専門家の倫理とは

投稿者: | 2009-04-02

社会学界の惨状について嘆いたブログエントリが、注目を集めています。(目下、350件を超える被ブックマーク)

阪大を去るにあたって: 社会学の危機と希望 | Theoretical Sociology

私も阪大で社会学を学び、ブログ筆者の方とは同じゼミに参加したこともあるのですが、それはさておき。

私も、時にテレビに出たり本を書いたりしている学者のいい加減さにあきれることがあります。解剖学者や脳科学者が社会について語るのは論外としても、経済学者や社会学者、あるいは哲学者であっても、社会について何でも語れる・語っていいわけではありません。

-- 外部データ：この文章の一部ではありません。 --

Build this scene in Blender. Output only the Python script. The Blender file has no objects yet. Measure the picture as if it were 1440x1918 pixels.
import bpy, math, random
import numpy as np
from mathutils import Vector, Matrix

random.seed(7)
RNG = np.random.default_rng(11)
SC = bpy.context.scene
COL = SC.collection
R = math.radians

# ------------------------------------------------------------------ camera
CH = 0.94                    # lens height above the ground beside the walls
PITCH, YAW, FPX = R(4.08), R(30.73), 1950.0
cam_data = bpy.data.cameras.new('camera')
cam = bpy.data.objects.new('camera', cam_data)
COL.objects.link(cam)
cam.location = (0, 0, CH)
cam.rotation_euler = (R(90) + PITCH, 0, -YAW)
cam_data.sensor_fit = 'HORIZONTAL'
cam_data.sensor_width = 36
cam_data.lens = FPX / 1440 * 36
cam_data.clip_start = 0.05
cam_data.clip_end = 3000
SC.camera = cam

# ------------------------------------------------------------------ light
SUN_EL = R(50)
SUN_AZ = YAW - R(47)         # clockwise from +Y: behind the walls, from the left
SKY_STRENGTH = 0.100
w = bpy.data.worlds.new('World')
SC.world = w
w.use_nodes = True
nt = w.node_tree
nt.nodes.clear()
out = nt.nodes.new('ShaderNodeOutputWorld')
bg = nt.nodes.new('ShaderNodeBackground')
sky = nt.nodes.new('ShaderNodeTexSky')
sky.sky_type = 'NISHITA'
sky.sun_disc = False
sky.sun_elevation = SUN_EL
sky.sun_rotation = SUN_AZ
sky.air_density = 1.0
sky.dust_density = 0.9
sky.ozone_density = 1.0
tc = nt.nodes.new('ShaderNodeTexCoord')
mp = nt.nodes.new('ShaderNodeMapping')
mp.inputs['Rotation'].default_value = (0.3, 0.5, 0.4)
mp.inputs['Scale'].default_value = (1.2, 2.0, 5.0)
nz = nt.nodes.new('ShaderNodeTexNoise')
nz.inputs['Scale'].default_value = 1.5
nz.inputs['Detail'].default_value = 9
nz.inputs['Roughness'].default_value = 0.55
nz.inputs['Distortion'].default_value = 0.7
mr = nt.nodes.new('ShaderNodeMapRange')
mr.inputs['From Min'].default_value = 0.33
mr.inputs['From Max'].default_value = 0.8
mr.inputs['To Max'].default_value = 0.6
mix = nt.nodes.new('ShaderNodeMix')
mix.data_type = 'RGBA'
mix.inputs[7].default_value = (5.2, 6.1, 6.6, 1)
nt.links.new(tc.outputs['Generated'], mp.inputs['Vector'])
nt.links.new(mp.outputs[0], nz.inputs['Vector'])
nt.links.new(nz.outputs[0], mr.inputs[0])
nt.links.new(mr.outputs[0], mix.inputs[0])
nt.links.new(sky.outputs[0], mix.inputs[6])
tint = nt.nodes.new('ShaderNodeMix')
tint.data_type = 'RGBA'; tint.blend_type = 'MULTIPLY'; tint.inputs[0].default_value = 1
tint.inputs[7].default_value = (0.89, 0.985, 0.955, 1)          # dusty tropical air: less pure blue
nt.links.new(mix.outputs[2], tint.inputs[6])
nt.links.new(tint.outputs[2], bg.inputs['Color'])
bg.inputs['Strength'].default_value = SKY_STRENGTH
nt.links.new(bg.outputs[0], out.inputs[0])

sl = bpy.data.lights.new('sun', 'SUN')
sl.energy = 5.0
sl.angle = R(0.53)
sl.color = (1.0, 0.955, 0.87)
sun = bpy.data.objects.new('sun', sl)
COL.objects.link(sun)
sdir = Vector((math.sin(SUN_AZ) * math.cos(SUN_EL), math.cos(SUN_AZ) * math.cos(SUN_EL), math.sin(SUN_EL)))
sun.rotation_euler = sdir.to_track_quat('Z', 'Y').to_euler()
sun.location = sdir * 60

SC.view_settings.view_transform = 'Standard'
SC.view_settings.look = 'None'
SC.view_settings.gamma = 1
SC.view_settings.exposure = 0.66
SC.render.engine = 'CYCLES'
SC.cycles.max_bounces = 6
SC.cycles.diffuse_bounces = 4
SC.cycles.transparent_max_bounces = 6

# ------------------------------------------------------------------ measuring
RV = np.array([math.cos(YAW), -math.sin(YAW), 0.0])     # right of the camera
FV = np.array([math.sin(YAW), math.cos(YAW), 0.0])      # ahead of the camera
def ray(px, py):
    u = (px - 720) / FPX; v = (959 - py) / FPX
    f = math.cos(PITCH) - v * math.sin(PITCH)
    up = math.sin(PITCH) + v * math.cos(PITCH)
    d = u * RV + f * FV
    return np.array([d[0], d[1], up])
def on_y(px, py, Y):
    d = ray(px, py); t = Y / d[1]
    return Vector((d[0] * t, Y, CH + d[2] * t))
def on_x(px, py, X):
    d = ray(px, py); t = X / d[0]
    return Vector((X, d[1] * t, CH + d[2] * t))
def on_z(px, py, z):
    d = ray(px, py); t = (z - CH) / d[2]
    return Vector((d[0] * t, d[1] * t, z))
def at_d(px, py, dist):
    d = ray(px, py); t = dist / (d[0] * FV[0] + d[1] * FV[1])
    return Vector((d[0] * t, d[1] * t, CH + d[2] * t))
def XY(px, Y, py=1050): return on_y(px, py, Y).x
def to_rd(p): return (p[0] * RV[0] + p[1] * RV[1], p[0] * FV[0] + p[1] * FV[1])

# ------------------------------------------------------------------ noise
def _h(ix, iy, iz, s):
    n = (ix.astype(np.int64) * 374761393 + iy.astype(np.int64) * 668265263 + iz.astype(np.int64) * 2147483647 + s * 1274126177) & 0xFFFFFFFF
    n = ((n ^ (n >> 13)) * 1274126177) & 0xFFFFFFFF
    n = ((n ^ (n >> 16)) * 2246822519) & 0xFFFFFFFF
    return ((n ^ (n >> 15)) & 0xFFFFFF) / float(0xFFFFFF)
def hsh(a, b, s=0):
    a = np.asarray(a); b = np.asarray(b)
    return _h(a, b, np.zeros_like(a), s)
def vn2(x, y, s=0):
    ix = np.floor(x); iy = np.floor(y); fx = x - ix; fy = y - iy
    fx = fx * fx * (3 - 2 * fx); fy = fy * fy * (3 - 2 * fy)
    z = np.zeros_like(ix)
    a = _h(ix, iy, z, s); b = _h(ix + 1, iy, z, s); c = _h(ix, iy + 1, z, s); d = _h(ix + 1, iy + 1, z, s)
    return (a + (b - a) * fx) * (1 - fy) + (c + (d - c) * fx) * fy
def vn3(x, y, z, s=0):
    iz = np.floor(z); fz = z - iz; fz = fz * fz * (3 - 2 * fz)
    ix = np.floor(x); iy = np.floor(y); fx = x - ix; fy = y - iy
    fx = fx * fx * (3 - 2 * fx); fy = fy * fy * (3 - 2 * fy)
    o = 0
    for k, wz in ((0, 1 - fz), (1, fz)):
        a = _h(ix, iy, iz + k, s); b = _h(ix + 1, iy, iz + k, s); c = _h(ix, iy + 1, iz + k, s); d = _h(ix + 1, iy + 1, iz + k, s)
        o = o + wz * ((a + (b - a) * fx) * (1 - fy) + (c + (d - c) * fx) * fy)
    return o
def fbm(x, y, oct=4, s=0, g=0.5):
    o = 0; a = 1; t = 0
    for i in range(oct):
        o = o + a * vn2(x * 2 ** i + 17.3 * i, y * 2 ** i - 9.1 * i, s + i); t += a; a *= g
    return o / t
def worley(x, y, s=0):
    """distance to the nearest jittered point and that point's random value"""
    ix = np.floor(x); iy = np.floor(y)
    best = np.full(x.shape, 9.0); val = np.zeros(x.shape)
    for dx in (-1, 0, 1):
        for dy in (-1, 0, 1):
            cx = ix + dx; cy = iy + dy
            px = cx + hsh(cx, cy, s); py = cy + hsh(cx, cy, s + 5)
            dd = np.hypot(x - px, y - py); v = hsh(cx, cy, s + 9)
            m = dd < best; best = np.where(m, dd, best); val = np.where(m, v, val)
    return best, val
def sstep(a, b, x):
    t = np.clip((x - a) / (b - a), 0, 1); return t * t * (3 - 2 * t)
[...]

せめて自分の専門外のことについては、「・・・大学教授」ではなく「・・・評論家」と名乗るべきではないでしょうか。

この弊害への最善の対処法は、本来そのテーマや分野についての専門家の人が、専門的見地から、そのディレッタント学者の言説のどこがおかしいか、間違っているかを指摘する、ということだと思います。建設的批判というヤツですな。陰で悪口のようなことを言っているのでは、全然建設的ではなく、社会にとっても不幸です。

専門家を名乗る以上は、その分野の発展に貢献する。少なくとも、貢献しようとする。それが専門家としての最低限の職業倫理だと思います。業界のPRのために一般向けの言論を展開することはあっていいと思いますが、それが専門分野の実態をゆがめて伝えるものであったり、ましてやその分野のイメージを悪化させるものでは話になりません。

私は「志」という言葉を愛用していますが、ある専門分野に人生を捧げるというのは、立派な志たり得ると思います。そして社会学というのも、そうした専門分野の一つです。太郎丸氏には、日本社会学界の発展のためにこれからも研究を続けていただきたいものです。